The “Mother of All Conspiracies”
Earlier in the indictment, Bauer was shown to have posted the following on Facebook that day from inside the Capitol:
“[Y]ou can thank me after you start researching that these Democrats not only cheated and stole this election from the people but they have been trafficking children for years.”
That accusation of child trafficking is a bedrock belief among “Q-Anon” adherents which is itself worth a quick digression.
Q-Anon is sort of the mother of all conspiracy theories, as if created in a lab designed to find the batshit craziest thing imaginable that millions of people could nonetheless be made to believe. It holds that “a cabal of Satanic, cannibalistic pedophiles run a global child sex trafficking ring and conspired against former President Donald Trump during his term in office.”
The only “evidence” in support of this theory is a series of anonymous internet comments by a single online persona calling himself “Q.” His followers are predominantly folks who dismiss the entire mainstream media due in large part to their reliance on anonymous sources. Sound incoherent? Too bad. Proof of incoherence rolls off the backs of Q-Anon believers like water off a duck.
Where it’s going
Now back to our friend Pauline and why any of this matters. First, it matters because the Donald Trumps of our country know they have a shiny new tool in their toolbox. They can inspire thousands of random people from small towns like Kane, PA to drive all the way down to Washington, D.C. to try to execute their perceived enemies on little more than Donald Trump’s say-so and random internet comments from a troll named “Q.”
It matters because Republican leaders keep that tool in stock by continuing to lie about the attempted insurrection. Rep. Andrew Clyde [R-GA] recently called it a “bold faced lie” that more closely resembled a “normal tourist visit.”

Rep. Paul Gosar [R-AZ] said the U.S. Dept. of Justice is “harassing peaceful patriots across this country” by merely investigating this mess.
Here’s Sen. Ron Johnson [R-WI]: “Even calling it an insurrection, it wasn’t…By and large, it was a peaceful protest.” What peaceful protest results in 140 injured Capitol police officers?
These lies are working. A new Reuters/Ipsos poll out last week showed that 48% of Republicans now believe that “the people who gathered at the U.S. Capitol on Jan. 6 were mostly peaceful, law-abiding Americans” as opposed to 13% of Democrats and 22% of Independents who believed the same. A 53% majority of Republicans also believe that “the Jan. 6 riot at the Capitol was led by violent left-wing protesters trying to make Trump look bad.” All while senate Republicans scuttle a bipartisan commission to report on the event, thus encouraging lies about it to go unchallenged.
So here’s the million dollar question: if Republicans wanted a second, more successful January 6th in the near future, would they act any differently than this? If Trump runs again in 2024 and loses, will he view Jan. 6, 2021 as a trial run, and pull every lever at his disposal to “improve” on it?

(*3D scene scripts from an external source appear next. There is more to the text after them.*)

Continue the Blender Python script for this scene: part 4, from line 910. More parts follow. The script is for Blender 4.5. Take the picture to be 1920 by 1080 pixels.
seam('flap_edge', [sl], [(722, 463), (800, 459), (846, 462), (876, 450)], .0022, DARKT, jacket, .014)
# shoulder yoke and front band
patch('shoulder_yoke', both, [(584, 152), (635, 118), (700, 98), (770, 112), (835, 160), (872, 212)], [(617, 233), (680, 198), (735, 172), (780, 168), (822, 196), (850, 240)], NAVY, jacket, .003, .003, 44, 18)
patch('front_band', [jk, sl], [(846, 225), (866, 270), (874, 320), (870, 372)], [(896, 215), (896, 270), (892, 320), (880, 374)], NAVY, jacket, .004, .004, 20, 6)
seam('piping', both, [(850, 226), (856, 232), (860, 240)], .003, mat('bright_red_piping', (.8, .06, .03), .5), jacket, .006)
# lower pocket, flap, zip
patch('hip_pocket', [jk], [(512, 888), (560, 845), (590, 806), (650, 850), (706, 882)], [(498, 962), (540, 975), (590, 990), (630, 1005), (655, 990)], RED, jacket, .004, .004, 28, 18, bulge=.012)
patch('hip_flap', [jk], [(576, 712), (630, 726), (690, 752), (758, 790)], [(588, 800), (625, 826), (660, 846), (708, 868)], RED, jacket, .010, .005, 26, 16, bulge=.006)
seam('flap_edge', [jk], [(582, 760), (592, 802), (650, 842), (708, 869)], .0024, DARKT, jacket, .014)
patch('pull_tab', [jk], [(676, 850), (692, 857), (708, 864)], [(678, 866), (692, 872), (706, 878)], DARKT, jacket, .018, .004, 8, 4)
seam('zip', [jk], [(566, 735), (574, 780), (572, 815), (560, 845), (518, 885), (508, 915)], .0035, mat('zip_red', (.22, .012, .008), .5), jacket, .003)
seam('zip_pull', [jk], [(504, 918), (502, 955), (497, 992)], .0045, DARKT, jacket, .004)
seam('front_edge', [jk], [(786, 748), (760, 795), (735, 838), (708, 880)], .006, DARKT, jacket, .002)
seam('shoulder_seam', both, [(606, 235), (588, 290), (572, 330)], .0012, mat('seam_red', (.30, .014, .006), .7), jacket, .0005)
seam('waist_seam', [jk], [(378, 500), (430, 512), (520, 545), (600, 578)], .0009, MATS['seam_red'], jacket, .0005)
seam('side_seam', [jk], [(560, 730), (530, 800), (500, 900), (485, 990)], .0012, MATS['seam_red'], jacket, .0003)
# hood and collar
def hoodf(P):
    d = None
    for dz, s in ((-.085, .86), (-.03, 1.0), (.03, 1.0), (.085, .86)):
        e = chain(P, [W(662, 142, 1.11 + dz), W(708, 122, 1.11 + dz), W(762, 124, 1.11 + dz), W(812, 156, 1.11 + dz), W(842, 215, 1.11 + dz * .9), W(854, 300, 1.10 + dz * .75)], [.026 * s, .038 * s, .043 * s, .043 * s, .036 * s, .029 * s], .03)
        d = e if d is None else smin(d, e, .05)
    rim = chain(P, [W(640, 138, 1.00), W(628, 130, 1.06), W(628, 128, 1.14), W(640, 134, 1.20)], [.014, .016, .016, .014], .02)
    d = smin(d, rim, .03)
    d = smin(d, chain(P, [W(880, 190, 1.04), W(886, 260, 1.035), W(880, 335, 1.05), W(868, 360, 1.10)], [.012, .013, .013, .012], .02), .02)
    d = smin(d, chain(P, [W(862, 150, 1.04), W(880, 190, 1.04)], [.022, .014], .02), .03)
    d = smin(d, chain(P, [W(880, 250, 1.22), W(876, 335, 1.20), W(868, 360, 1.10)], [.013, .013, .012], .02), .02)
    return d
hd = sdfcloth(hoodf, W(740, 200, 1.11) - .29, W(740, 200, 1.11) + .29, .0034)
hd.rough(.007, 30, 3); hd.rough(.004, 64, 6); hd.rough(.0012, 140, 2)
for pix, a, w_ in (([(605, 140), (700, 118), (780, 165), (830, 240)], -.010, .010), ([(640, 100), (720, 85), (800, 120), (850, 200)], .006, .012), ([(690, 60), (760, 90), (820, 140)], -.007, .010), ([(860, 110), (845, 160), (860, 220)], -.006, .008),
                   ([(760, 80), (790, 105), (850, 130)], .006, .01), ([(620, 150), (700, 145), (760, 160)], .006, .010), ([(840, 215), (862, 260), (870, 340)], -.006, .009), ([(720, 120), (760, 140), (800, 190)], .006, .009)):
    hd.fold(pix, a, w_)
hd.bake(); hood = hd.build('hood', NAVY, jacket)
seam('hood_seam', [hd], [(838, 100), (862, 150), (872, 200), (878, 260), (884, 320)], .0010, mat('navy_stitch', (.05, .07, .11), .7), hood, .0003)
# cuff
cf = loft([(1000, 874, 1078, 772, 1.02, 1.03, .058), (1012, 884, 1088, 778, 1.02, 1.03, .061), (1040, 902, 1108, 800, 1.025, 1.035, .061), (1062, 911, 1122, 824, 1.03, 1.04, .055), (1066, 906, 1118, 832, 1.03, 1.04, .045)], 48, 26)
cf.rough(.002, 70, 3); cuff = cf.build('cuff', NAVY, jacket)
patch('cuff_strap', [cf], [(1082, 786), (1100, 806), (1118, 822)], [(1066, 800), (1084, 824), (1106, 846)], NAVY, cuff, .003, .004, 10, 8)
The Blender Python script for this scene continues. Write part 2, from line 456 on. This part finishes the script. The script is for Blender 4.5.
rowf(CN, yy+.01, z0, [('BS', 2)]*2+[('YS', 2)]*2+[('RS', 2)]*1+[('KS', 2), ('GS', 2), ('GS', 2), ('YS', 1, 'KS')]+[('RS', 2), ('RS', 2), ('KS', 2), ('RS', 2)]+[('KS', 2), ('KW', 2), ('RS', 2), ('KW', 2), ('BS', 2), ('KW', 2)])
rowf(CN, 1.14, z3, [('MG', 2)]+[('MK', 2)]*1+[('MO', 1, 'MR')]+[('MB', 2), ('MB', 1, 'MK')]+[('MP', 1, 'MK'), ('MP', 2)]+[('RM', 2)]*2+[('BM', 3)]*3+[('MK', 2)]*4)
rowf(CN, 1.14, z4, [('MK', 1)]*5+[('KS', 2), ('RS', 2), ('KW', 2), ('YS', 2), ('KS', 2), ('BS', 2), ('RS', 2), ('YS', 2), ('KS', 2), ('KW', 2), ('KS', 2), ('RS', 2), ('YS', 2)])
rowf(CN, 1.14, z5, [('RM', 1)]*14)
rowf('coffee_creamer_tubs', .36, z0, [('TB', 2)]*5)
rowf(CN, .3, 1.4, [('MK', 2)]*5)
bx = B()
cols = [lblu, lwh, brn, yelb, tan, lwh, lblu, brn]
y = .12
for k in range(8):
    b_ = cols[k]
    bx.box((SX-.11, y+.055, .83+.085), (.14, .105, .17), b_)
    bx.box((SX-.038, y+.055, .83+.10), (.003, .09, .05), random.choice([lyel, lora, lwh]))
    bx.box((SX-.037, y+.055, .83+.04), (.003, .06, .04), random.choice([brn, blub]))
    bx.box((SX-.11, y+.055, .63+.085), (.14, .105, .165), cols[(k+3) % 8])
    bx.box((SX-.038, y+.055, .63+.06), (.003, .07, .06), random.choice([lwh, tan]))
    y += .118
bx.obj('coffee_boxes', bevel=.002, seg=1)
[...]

That’s why it’s important to look at Pauline Bauer’s face in this indictment, and read her words. She was out for blood. She was unsuccessful and will face federal charges, but the consequences of those who inspired her have yet to be determined. They will be determined by us, the voters. If we don’t impose a cost on those who inspired her that exceeds any potential benefit – we’ll see more Pauline Bauers in the years ahead.